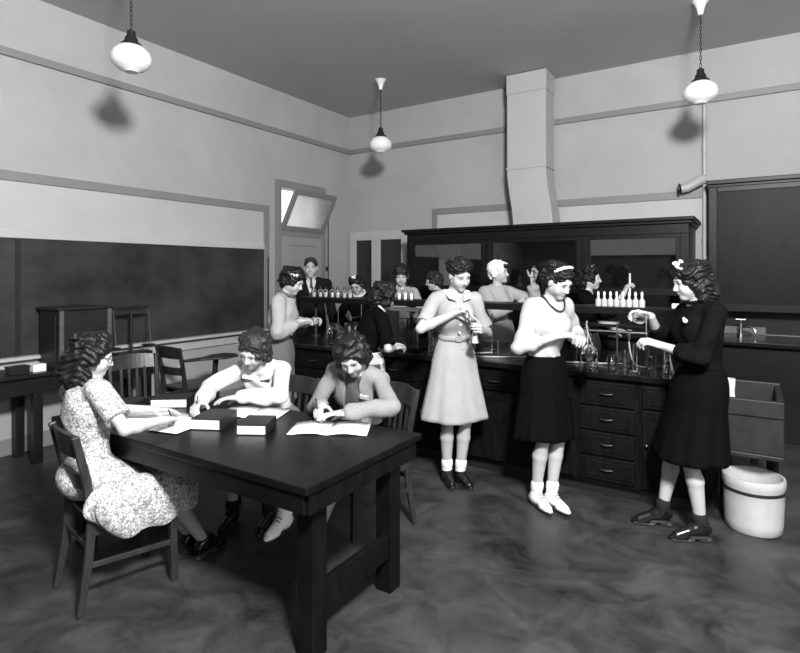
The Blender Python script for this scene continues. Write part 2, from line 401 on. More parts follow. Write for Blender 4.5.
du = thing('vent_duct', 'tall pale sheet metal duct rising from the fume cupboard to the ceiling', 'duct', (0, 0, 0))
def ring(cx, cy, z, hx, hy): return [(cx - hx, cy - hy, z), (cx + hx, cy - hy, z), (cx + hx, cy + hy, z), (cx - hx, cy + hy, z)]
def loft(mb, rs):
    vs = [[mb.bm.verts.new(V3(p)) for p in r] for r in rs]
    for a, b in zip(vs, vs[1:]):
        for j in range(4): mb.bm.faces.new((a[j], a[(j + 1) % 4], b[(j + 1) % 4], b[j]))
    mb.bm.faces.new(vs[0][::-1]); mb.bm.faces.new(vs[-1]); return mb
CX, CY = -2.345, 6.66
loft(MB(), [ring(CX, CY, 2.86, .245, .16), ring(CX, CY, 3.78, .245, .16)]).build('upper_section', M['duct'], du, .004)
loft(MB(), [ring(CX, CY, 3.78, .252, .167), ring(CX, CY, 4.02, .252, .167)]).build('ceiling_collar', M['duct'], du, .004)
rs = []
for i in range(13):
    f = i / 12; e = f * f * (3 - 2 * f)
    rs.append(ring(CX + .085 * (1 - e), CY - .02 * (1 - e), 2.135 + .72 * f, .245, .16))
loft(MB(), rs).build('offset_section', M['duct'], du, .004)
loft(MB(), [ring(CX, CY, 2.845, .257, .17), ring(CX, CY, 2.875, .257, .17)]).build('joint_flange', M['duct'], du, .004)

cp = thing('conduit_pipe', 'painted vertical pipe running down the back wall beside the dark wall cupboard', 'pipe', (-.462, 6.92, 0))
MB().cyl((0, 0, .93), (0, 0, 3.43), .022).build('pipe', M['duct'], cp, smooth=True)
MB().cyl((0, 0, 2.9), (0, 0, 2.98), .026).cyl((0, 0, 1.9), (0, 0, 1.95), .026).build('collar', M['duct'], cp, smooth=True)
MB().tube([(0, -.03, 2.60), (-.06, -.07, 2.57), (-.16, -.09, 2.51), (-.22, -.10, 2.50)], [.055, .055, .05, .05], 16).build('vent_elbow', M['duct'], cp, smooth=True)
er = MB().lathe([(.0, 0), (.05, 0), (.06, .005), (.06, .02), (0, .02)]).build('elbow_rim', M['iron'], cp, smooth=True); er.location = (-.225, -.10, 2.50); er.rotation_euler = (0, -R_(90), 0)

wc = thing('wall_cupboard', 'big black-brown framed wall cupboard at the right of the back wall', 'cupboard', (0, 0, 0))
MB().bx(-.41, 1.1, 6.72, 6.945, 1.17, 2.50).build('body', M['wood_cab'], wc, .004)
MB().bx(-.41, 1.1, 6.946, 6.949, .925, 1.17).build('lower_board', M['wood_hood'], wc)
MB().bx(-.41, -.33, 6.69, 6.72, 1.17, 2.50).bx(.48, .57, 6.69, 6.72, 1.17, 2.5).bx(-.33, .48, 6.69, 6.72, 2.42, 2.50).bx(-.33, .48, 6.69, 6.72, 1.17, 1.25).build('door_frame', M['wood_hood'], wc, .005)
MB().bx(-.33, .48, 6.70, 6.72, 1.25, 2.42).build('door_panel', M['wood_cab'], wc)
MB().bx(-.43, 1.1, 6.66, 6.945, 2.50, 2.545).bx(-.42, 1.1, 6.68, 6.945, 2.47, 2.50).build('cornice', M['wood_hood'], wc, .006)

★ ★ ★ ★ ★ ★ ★

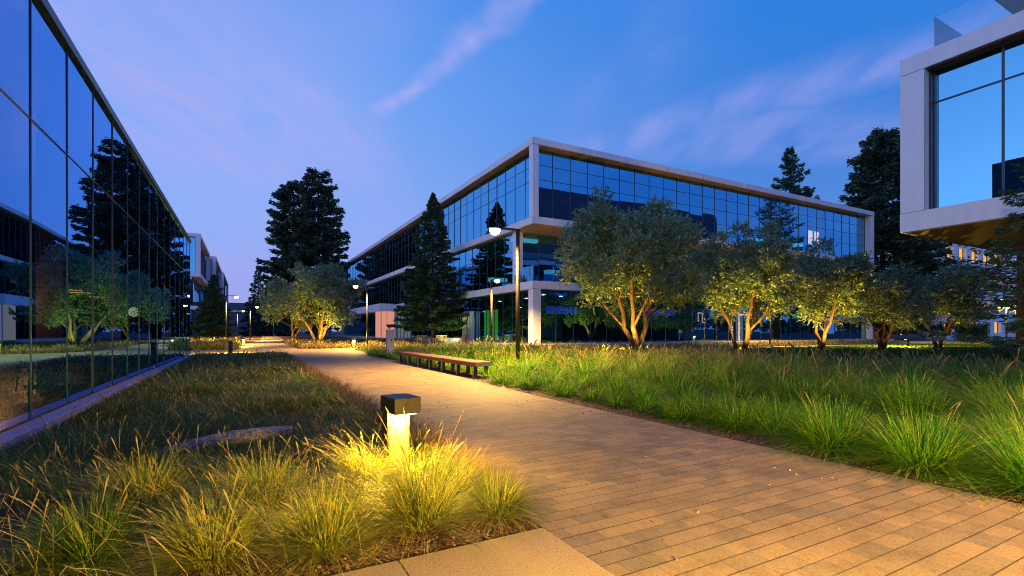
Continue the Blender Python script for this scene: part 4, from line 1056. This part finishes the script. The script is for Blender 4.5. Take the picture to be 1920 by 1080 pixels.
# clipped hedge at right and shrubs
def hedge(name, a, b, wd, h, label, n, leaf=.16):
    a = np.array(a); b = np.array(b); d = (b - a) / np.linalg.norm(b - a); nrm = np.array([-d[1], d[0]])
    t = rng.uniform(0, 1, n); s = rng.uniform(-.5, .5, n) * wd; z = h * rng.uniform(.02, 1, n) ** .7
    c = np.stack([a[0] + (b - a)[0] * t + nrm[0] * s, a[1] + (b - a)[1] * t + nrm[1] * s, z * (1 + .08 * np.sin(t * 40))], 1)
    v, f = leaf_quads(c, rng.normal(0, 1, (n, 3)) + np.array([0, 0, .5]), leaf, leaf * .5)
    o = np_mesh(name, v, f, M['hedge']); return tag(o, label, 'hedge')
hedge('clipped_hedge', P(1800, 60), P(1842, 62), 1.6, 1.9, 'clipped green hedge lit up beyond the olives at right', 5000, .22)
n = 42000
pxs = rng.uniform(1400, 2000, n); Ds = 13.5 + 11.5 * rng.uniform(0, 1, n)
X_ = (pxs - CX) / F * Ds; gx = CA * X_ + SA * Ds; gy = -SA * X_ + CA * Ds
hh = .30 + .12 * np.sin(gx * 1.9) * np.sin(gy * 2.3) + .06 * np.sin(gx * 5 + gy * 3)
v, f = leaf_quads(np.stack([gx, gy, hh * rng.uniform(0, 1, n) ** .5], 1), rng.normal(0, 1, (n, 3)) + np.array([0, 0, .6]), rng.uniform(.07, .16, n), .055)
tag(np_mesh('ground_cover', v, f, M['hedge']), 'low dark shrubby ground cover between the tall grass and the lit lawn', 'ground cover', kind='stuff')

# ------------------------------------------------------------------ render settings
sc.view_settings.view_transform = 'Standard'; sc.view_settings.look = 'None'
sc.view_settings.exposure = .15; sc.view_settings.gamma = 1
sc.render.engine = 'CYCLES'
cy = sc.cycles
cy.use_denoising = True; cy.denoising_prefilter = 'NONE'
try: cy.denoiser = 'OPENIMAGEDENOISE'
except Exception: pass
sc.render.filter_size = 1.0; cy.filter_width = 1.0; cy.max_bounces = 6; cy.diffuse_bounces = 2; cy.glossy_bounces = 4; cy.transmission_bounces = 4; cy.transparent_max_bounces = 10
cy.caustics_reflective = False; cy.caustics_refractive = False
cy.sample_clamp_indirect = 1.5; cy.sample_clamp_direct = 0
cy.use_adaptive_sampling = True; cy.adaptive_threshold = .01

★ ★ ★ ★ ★ ★ ★

--- WHAT YOU WILL DO ---
Starting at the line that contains "Continue the Blender" and stopping at the line that contains "tag(np_mesh('ground_cover', v, f, M['hedge']), 'low", transcribe the lines exactly; both boundary lines are to be included.

--- EXERCISE RESPONSE ---
Continue the Blender Python script for this scene: part 4, from line 1056. This part finishes the script. The script is for Blender 4.5. Take the picture to be 1920 by 1080 pixels.
# clipped hedge at right and shrubs
def hedge(name, a, b, wd, h, label, n, leaf=.16):
    a = np.array(a); b = np.array(b); d = (b - a) / np.linalg.norm(b - a); nrm = np.array([-d[1], d[0]])
    t = rng.uniform(0, 1, n); s = rng.uniform(-.5, .5, n) * wd; z = h * rng.uniform(.02, 1, n) ** .7
    c = np.stack([a[0] + (b - a)[0] * t + nrm[0] * s, a[1] + (b - a)[1] * t + nrm[1] * s, z * (1 + .08 * np.sin(t * 40))], 1)
    v, f = leaf_quads(c, rng.normal(0, 1, (n, 3)) + np.array([0, 0, .5]), leaf, leaf * .5)
    o = np_mesh(name, v, f, M['hedge']); return tag(o, label, 'hedge')
hedge('clipped_hedge', P(1800, 60), P(1842, 62), 1.6, 1.9, 'clipped green hedge lit up beyond the olives at right', 5000, .22)
n = 42000
pxs = rng.uniform(1400, 2000, n); Ds = 13.5 + 11.5 * rng.uniform(0, 1, n)
X_ = (pxs - CX) / F * Ds; gx = CA * X_ + SA * Ds; gy = -SA * X_ + CA * Ds
hh = .30 + .12 * np.sin(gx * 1.9) * np.sin(gy * 2.3) + .06 * np.sin(gx * 5 + gy * 3)
v, f = leaf_quads(np.stack([gx, gy, hh * rng.uniform(0, 1, n) ** .5], 1), rng.normal(0, 1, (n, 3)) + np.array([0, 0, .6]), rng.uniform(.07, .16, n), .055)
tag(np_mesh('ground_cover', v, f, M['hedge']), 'low dark shrubby ground cover between the tall grass and the lit lawn', 'ground cover', kind='stuff')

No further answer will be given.